## BEGIN SUPPLIED MATERIAL

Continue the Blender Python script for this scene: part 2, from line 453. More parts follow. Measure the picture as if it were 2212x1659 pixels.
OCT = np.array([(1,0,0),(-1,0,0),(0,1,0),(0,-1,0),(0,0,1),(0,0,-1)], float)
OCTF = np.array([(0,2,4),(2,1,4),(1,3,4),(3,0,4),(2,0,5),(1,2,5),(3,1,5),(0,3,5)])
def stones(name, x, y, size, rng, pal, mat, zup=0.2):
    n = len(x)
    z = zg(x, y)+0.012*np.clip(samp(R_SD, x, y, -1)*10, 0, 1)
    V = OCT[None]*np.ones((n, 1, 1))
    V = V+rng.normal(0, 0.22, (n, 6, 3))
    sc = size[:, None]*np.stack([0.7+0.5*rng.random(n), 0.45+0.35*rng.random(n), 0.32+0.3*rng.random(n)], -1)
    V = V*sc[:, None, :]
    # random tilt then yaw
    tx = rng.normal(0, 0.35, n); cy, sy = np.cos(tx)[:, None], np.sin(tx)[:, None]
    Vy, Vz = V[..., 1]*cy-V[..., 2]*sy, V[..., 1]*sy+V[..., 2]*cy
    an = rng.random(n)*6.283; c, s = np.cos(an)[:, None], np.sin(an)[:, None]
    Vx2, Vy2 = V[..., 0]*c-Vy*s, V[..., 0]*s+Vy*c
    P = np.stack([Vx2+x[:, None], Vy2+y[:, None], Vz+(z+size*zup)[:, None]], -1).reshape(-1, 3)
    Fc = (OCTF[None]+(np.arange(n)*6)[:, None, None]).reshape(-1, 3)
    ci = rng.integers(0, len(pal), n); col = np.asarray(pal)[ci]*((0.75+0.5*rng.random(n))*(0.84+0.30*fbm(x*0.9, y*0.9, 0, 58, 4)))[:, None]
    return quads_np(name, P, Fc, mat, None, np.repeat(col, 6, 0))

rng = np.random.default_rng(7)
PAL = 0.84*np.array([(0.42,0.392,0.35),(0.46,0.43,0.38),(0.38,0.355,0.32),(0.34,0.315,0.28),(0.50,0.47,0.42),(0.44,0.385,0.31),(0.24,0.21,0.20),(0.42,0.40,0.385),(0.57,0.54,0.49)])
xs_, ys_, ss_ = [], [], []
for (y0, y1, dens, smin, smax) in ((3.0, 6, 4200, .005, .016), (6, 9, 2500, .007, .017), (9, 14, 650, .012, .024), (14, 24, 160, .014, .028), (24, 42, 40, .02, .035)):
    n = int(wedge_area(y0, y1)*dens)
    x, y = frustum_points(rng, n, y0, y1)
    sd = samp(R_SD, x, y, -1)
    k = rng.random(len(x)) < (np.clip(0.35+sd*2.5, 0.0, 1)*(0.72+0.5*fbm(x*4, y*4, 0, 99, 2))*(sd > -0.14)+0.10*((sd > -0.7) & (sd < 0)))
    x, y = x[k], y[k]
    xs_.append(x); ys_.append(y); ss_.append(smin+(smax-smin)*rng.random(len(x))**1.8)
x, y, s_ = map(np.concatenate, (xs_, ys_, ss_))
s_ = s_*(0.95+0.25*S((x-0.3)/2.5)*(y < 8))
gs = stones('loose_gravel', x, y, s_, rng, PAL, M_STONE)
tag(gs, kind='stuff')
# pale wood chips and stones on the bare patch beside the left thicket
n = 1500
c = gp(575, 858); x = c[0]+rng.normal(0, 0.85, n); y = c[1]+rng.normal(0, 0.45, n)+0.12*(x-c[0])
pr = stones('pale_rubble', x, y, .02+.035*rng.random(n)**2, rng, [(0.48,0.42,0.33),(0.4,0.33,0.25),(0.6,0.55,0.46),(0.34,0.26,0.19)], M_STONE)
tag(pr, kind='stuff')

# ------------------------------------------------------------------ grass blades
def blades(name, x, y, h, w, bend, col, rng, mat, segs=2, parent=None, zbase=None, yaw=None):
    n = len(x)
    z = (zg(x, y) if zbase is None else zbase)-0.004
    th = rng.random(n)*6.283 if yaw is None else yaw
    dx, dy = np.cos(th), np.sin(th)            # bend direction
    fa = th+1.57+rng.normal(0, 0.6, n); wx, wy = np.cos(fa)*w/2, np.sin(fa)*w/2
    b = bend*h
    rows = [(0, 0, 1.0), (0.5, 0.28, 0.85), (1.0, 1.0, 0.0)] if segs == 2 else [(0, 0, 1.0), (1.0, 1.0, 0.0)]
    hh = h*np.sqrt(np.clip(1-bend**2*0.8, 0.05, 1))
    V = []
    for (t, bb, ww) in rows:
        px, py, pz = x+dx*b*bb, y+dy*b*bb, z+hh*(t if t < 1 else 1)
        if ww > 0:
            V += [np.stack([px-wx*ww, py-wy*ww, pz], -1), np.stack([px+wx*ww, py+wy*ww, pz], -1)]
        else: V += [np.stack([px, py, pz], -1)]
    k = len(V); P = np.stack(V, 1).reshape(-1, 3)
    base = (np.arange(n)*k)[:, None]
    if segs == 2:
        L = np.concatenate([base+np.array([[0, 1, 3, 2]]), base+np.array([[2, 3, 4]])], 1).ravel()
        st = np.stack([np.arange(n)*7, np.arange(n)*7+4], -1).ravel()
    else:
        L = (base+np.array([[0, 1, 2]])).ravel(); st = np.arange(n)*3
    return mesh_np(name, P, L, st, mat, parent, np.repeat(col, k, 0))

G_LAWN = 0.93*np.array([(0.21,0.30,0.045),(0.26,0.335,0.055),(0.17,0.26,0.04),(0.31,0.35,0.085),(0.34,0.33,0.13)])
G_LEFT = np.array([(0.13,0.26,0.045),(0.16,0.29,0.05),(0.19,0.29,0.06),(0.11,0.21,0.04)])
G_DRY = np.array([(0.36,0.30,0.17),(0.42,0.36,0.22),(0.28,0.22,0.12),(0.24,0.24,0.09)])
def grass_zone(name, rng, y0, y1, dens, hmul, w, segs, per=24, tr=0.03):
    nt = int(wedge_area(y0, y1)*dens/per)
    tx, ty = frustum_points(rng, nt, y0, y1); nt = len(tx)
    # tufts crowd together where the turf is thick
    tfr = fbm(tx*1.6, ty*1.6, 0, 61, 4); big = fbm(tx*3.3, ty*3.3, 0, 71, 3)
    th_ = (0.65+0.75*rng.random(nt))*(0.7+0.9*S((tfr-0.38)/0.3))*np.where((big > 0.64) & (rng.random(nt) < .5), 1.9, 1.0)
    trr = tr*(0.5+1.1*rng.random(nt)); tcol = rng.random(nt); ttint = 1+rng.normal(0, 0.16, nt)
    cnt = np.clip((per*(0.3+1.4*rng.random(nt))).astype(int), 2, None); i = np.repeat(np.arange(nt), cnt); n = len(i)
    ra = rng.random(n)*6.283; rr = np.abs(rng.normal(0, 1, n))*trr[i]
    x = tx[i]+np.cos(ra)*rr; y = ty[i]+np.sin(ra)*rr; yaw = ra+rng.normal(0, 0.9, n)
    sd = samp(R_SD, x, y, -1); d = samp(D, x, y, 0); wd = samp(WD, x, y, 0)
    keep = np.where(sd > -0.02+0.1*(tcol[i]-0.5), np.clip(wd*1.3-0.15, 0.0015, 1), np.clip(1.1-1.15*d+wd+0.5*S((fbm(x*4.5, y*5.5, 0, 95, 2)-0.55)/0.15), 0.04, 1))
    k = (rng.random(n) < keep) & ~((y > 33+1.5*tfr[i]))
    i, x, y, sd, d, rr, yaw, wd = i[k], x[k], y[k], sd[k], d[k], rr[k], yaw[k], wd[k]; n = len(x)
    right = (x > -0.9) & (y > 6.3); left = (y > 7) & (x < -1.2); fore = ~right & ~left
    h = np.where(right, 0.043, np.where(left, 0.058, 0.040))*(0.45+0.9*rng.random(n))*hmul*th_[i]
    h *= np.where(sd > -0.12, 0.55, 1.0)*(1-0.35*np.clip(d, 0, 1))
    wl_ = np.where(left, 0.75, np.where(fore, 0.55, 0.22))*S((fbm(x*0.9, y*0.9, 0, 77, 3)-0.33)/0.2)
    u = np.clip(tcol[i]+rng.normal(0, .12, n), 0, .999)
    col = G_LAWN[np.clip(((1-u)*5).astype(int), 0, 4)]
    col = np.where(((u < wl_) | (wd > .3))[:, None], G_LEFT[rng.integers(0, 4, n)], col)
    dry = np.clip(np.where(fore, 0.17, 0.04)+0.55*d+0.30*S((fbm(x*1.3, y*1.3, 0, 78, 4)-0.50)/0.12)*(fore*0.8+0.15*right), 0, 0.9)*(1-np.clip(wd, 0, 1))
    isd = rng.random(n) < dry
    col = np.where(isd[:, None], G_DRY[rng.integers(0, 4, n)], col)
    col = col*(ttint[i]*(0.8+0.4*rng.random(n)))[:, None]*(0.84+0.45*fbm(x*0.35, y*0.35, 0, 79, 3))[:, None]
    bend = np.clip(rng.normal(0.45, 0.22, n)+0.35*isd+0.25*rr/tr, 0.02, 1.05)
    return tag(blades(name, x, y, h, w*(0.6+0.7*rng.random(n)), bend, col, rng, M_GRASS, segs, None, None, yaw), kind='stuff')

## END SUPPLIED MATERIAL

REQUIRED TASK: Please print exactly what appears from the first line of the data through the line with "return quads_np(name, P, Fc, mat, None, np.repeat(col, 6, 0))", including both of those lines and nothing past them.

SOLUTION FOR THIS EXERCISE:
Continue the Blender Python script for this scene: part 2, from line 453. More parts follow. Measure the picture as if it were 2212x1659 pixels.
OCT = np.array([(1,0,0),(-1,0,0),(0,1,0),(0,-1,0),(0,0,1),(0,0,-1)], float)
OCTF = np.array([(0,2,4),(2,1,4),(1,3,4),(3,0,4),(2,0,5),(1,2,5),(3,1,5),(0,3,5)])
def stones(name, x, y, size, rng, pal, mat, zup=0.2):
    n = len(x)
    z = zg(x, y)+0.012*np.clip(samp(R_SD, x, y, -1)*10, 0, 1)
    V = OCT[None]*np.ones((n, 1, 1))
    V = V+rng.normal(0, 0.22, (n, 6, 3))
    sc = size[:, None]*np.stack([0.7+0.5*rng.random(n), 0.45+0.35*rng.random(n), 0.32+0.3*rng.random(n)], -1)
    V = V*sc[:, None, :]
    # random tilt then yaw
    tx = rng.normal(0, 0.35, n); cy, sy = np.cos(tx)[:, None], np.sin(tx)[:, None]
    Vy, Vz = V[..., 1]*cy-V[..., 2]*sy, V[..., 1]*sy+V[..., 2]*cy
    an = rng.random(n)*6.283; c, s = np.cos(an)[:, None], np.sin(an)[:, None]
    Vx2, Vy2 = V[..., 0]*c-Vy*s, V[..., 0]*s+Vy*c
    P = np.stack([Vx2+x[:, None], Vy2+y[:, None], Vz+(z+size*zup)[:, None]], -1).reshape(-1, 3)
    Fc = (OCTF[None]+(np.arange(n)*6)[:, None, None]).reshape(-1, 3)
    ci = rng.integers(0, len(pal), n); col = np.asarray(pal)[ci]*((0.75+0.5*rng.random(n))*(0.84+0.30*fbm(x*0.9, y*0.9, 0, 58, 4)))[:, None]
    return quads_np(name, P, Fc, mat, None, np.repeat(col, 6, 0))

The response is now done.